CREDIT: ADDIE ROANHORSE / APPLE TV+)

Murder in Osage Nation: a Killers of the Flower Moon review

By Caitlin MacDonald

Can you find the wolves in this picture?

Martin Scorsese once again returns to the big screen with his latest feature, Killers of the Flower Moon. Based on the novel with the same name, the film details the very real and very carefully planned murders of the Osage people. Once again, Leonardo DiCaprio, playing Ernest Burkhart, is our star here, making this his sixth film with Scorsese. Included in the cast are Lily Gladstone, Robert De Niro (back for his tenth Scorsese collaboration), Jesse Plemons as well as a carousel of both Indigenous American actors and country singers to flesh out the rest of the Osage Nation. Every performance here, whether a monologue or a single throwaway line, is airtight.
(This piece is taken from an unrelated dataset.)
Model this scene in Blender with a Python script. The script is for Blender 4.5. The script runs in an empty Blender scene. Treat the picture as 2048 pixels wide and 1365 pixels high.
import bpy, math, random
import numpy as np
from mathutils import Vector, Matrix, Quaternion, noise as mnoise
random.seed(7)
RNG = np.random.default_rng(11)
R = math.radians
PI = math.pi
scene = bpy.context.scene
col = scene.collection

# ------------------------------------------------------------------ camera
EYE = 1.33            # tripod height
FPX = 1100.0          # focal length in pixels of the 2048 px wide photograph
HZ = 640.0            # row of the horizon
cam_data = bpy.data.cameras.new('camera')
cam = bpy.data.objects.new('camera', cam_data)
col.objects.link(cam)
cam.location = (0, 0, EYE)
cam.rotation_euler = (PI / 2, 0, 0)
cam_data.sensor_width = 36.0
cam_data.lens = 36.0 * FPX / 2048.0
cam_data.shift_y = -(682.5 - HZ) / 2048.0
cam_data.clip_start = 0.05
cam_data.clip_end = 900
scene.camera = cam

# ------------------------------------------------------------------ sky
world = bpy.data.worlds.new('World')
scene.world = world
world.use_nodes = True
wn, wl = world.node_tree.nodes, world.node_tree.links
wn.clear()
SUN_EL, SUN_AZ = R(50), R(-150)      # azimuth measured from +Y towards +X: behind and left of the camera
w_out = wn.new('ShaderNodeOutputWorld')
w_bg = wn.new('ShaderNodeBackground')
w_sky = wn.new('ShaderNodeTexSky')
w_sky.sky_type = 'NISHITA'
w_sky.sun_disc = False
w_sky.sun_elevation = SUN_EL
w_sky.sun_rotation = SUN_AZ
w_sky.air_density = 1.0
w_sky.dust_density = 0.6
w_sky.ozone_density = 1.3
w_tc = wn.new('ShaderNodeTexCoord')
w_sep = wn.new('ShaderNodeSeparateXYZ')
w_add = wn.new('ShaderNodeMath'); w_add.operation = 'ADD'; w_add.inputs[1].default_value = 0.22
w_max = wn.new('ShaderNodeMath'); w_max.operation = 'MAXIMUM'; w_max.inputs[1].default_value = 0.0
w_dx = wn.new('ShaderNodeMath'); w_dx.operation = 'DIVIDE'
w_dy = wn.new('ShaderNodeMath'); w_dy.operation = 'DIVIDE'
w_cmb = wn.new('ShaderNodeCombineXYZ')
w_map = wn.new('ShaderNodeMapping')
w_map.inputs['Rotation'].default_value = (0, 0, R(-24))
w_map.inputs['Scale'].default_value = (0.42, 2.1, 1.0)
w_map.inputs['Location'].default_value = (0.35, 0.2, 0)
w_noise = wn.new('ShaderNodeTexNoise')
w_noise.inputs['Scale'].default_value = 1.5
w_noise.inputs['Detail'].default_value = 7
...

The sum of its parts and much, much more.

The film boasts a lengthy runtime of 206 minutes, and unlike this year’s Oppenheimer (which had a similar runtime), you feel every minute of it. That’s not to say that’s a bad thing—in Flower Moon’s case, it lends to the story itself. Slow, dragged on, meticulous, and above all else, inescapable—just like the poisonings that took place on the Osage reservation in the 1920s.

The crux of Killers of the Flower Moon is undoubtedly Lily Gladstone, who plays Molly Burkhart and who the film hinges on. Gladstone holds her own against the likes of DiCaprio and De Niro and in some ways, exceeds them. Her performance is nothing short of haunting, a woman surrounded by such unimaginable and insurmountable evil. Gladstone, who was considering quitting acting before landing an interview with Scorsese, demands your attention; she is the living, beating heart of both the film and the story. Her scenes with DiCaprio are just pure wicked magnetism, hypnotic. They’re made even more gut-wrenching when you remember (spoilers) the scheme that Ernest has been roped into by his uncle, Bill ‘King’ Hale—to systematically poison and kill Mollie’s family so that her head rights money goes to him.

While the film does not shy away from violence and suffering, including multiple scenes where different Osage people are murdered for their head rights to the oil-rich land they live on (one scene in particular gives The King of Comedy a run for its black comedy), Flower Moon’s ending deals with the commodification of violence itself, Scorsese’s own commentary on the recent boom in true crime, how we engage in these stories. This ending also shows us how much Scorsese has grown as a filmmaker. 15 films ago, the end scene from Flower Moon would’ve been text on-screen, maybe as a saxophone plays out to the credits. Here, Scorsese makes his regular cameo and presents the ending as a radio play, finishing with that poignant line: “There were no mentions of the murders.”Killers of the Flower Moon is certainly Scorsese’s magnum opus, a culmination of his years of experience in the industry as well as his natural talent. It doesn’t feel like an 80-year-old man made it but at the same time, only an 80-year-old man could’ve made this film on this scale. Cinema is back.